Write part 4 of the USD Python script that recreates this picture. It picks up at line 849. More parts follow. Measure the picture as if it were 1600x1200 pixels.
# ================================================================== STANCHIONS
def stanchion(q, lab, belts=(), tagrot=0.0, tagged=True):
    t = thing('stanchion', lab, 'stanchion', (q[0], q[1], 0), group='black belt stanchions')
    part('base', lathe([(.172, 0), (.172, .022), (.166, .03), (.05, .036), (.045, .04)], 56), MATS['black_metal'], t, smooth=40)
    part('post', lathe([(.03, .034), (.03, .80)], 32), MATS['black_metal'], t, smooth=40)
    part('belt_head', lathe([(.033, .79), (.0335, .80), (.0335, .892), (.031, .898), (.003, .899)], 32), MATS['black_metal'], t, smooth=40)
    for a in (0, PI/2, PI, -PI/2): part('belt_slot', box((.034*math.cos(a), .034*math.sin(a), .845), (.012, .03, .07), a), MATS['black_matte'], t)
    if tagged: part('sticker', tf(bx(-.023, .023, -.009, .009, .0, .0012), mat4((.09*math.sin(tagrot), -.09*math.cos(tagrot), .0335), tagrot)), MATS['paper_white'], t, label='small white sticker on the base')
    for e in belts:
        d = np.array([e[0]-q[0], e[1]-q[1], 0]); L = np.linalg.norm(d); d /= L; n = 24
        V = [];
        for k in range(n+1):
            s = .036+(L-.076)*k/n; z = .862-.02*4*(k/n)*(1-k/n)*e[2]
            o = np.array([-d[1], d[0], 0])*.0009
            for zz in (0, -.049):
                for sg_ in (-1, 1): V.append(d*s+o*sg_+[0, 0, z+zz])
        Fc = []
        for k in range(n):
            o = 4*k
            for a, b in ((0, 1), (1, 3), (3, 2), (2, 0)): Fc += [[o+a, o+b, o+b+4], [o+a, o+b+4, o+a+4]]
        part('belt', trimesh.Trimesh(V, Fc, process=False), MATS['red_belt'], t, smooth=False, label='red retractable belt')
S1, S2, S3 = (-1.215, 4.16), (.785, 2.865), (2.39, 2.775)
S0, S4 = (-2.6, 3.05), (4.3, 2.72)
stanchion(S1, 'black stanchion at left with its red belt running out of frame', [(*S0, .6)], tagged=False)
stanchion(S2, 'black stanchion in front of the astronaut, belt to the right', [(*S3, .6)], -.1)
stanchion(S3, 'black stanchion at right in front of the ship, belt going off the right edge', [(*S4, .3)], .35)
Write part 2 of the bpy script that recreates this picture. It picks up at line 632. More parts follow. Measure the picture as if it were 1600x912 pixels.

··········

TASK STATEMENT: All of the records must be retyped exactly as they are.

OUTPUT BELOW:
Write part 4 of the USD Python script that recreates this picture. It picks up at line 849. More parts follow. Measure the picture as if it were 1600x1200 pixels.
# ================================================================== STANCHIONS
def stanchion(q, lab, belts=(), tagrot=0.0, tagged=True):
    t = thing('stanchion', lab, 'stanchion', (q[0], q[1], 0), group='black belt stanchions')
    part('base', lathe([(.172, 0), (.172, .022), (.166, .03), (.05, .036), (.045, .04)], 56), MATS['black_metal'], t, smooth=40)
    part('post', lathe([(.03, .034), (.03, .80)], 32), MATS['black_metal'], t, smooth=40)
    part('belt_head', lathe([(.033, .79), (.0335, .80), (.0335, .892), (.031, .898), (.003, .899)], 32), MATS['black_metal'], t, smooth=40)
    for a in (0, PI/2, PI, -PI/2): part('belt_slot', box((.034*math.cos(a), .034*math.sin(a), .845), (.012, .03, .07), a), MATS['black_matte'], t)
    if tagged: part('sticker', tf(bx(-.023, .023, -.009, .009, .0, .0012), mat4((.09*math.sin(tagrot), -.09*math.cos(tagrot), .0335), tagrot)), MATS['paper_white'], t, label='small white sticker on the base')
    for e in belts:
        d = np.array([e[0]-q[0], e[1]-q[1], 0]); L = np.linalg.norm(d); d /= L; n = 24
        V = [];
        for k in range(n+1):
            s = .036+(L-.076)*k/n; z = .862-.02*4*(k/n)*(1-k/n)*e[2]
            o = np.array([-d[1], d[0], 0])*.0009
            for zz in (0, -.049):
                for sg_ in (-1, 1): V.append(d*s+o*sg_+[0, 0, z+zz])
        Fc = []
        for k in range(n):
            o = 4*k
            for a, b in ((0, 1), (1, 3), (3, 2), (2, 0)): Fc += [[o+a, o+b, o+b+4], [o+a, o+b+4, o+a+4]]
        part('belt', trimesh.Trimesh(V, Fc, process=False), MATS['red_belt'], t, smooth=False, label='red retractable belt')
S1, S2, S3 = (-1.215, 4.16), (.785, 2.865), (2.39, 2.775)
S0, S4 = (-2.6, 3.05), (4.3, 2.72)
stanchion(S1, 'black stanchion at left with its red belt running out of frame', [(*S0, .6)], tagged=False)
stanchion(S2, 'black stanchion in front of the astronaut, belt to the right', [(*S3, .6)], -.1)
stanchion(S3, 'black stanchion at right in front of the ship, belt going off the right edge', [(*S4, .3)], .35)
Write part 2 of the bpy script that recreates this picture. It picks up at line 632. More parts follow. Measure the picture as if it were 1600x912 pixels.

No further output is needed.